Und ich verstehe das. Wir leben in einer Zeit, die Geschwindigkeit belohnt. Die Effizienz über alles stellt. Die von uns verlangt, immer produktiv zu sein, immer Output zu liefern, immer Ergebnisse zu zeigen.
Aber die wichtigsten Dinge im Leben – die besten Entscheidungen, die tiefsten Erkenntnisse, die kreativsten Lösungen – entstehen nicht auf Knopfdruck. Sie entstehen durch geduldiges Ringen. Durch die Bereitschaft, nicht sofort zu wissen. Durch die Demut zu akzeptieren, dass manche Dinge Zeit brauchen.
Langsames Denken ist ein Akt des Widerstands gegen diese Zerstreuung. Es ist die Weigerung, sich mit der ersten Antwort zufriedenzugeben. Es ist das Vertrauen, dass Tiefe entsteht, wenn man Zeit gibt.
Neulich schickte mir ein anderer Leser eine E-Mail. „Ihr Artikel über Perfektionismus“, schrieb er, „hat mir geholfen, ein Problem zu lösen, an dem ich seit einem Jahr verzweifle. Ich habe geweint beim Lesen, weil ich mich zum ersten Mal verstanden fühlte.“
Das sind die Momente, in denen ich weiß, warum ich all das tue. Ich tue das nicht für Klicks. Nicht für Reichweite. Nicht, um produktiv zu sein oder einen Content-Plan zu erfüllen. Sondern dafür, dass eine Person – und sei es nur eine einzige – etwas versteht, das sie vorher nicht verstanden hat. Dass sie sich gesehen fühlt. Dass sie einen Weg sieht, wo vorher nur Dunkelheit war.
Ich weiß, dass meine Arbeitsweise ineffizient ist. Jeder Artikel kostet mich und meinen Mann, der alles gegenliest und die Vorschaubilder erstellt, zwölf Stunden. Manchmal mehr. Ich werde für meine Artikel auch von niemanden bezahlt. In einer Welt, die Geschwindigkeit über alles stellt, in der Content in Sekunden produziert wird, ist mein Verhalten fast schon rebellisch.
Aber ich kann nicht anders. Nicht, weil ich technologiefeindlich oder gar nostalgisch bin. Sondern weil diese Art zu arbeiten – das Sammeln, das geduldige Reifen lassen, das mühsame Durchdenken beim Schreiben – die einzige Art ist, wie ich zu Einsichten komme, die anderen auch wirklich helfen.
Und vielleicht – das ist meine leise Hoffnung – helfen diese Texte auch Ihnen.
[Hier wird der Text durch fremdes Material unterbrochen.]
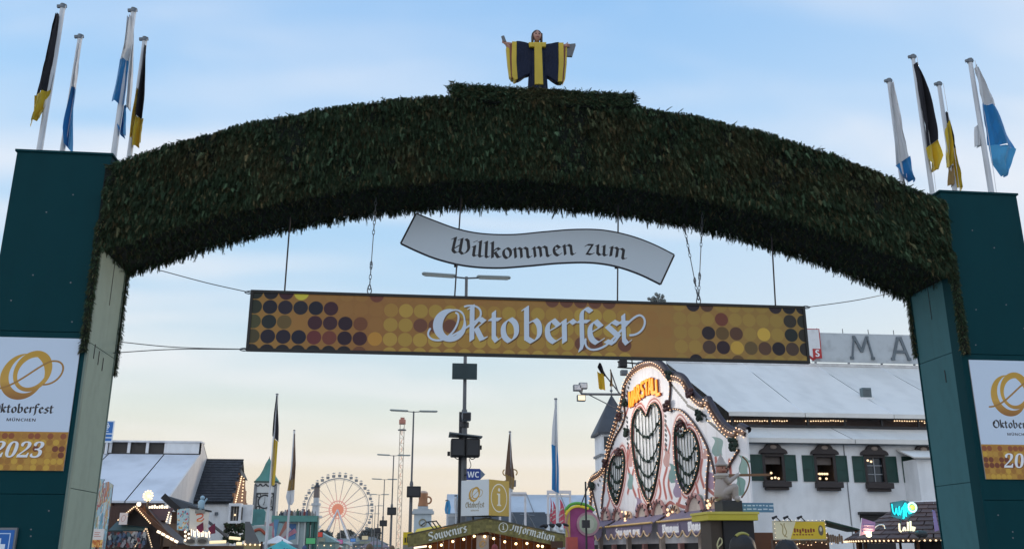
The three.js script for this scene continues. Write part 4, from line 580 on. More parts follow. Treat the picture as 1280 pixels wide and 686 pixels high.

Nicht, weil die Texte perfekt sind oder gar alle Antworten parat haben. Sondern weil sie echt sind. Weil sich jemand wirklich mit einem Thema beschäftigt und Ihnen dadurch neue Blickwinkel eröffnet hat. Weil jemand gerungen hat, das auszudrücken, was schwer auszudrücken ist.
Deshalb schreibe ich weiter.
Woche für Woche. Wort für Wort. Und immer selbst.
Manchmal, wenn ich frühmorgens am Schreibtisch sitze und mit einem Satz ringe, der nicht kommen will, denke ich: Das ist total verrückt. Das ist viel zu viel Aufwand. Aber dann ist dieser eine Satz plötzlich da, wie aus dem Nichts. Und ich verstehe plötzlich etwas, das ich vorher nicht verstanden habe. Und dann weiß ich wieder, warum ich tue, was ich tue.